2015/11/4

ハンガリー

ハンガリー民放大手の売買問題、混乱深まる

この記事の要約

ハンガリー民放大手のTV2の売買をめぐる状況が混乱度を増している。独メディア大手のプロジーベン・ザット1(Pro7Sat1)は10月27日、ハンガリーの企業裁判所で、カーロリー・フォニョー氏による同局買収に対する異議申し […]

ハンガリー民放大手のTV2の売買をめぐる状況が混乱度を増している。独メディア大手のプロジーベン・ザット1(Pro7Sat1)は10月27日、ハンガリーの企業裁判所で、カーロリー・フォニョー氏による同局買収に対する異議申し立てを行った。

Pro7Sat1は2013年、TV2をゾルト・シモン、イヴォン・デデリックの両氏に売却した。両氏に対する融資を延長した際に、TV2の売却に関する拒否権を取得したが、今回の取引はPro7Sat1の承認なしに進められたため、違法と主張している。

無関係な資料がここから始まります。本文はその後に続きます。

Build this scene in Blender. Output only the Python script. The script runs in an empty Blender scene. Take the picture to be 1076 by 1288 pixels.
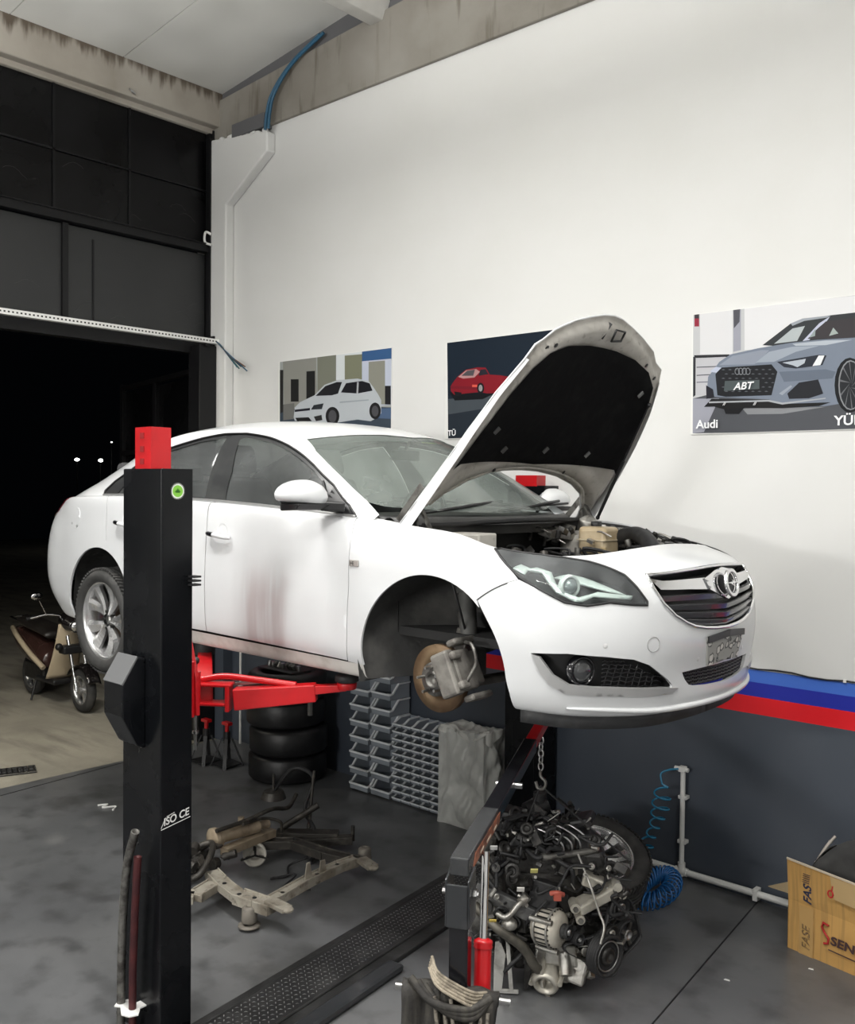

TV2売買をめぐる問題は、10月15日にアンドリュー・ヴァニャ政府映像産業委員がTV2を買収したと発表したことから始まった。これに対し、フォニョー氏は「13日に傘下のメガポリス・メディアを通じて同局を所得した」と発表した。メガポリス・メディアは2013年、シモン氏およびデデリック氏との取り決めで、TV2の先買い権を取得しており、これを行使したと主張している。

フォニョー氏は与党・フィデスに近い実業家ヤーロシュ・シミチュカ(Simicska)氏と取引関係にあることなどから、買収を発表した時点で、報道の自由を危ぶむ論客が警鐘を鳴らしていた。放送内容が与党寄りになるという批判にフォニョー氏は「そのようなことはない」と反論している。

■経済当局はヴァニャ委の取得を許可

ハンガリー経済競争局(GVH)は29日、ヴァニャ映像産業委員によるTV2取得を承認した。ただ、法的に問題がないという司法判断が前提とし、買収する権利がだれにあるのかは裁判で明らかになるとの立場を明確にした。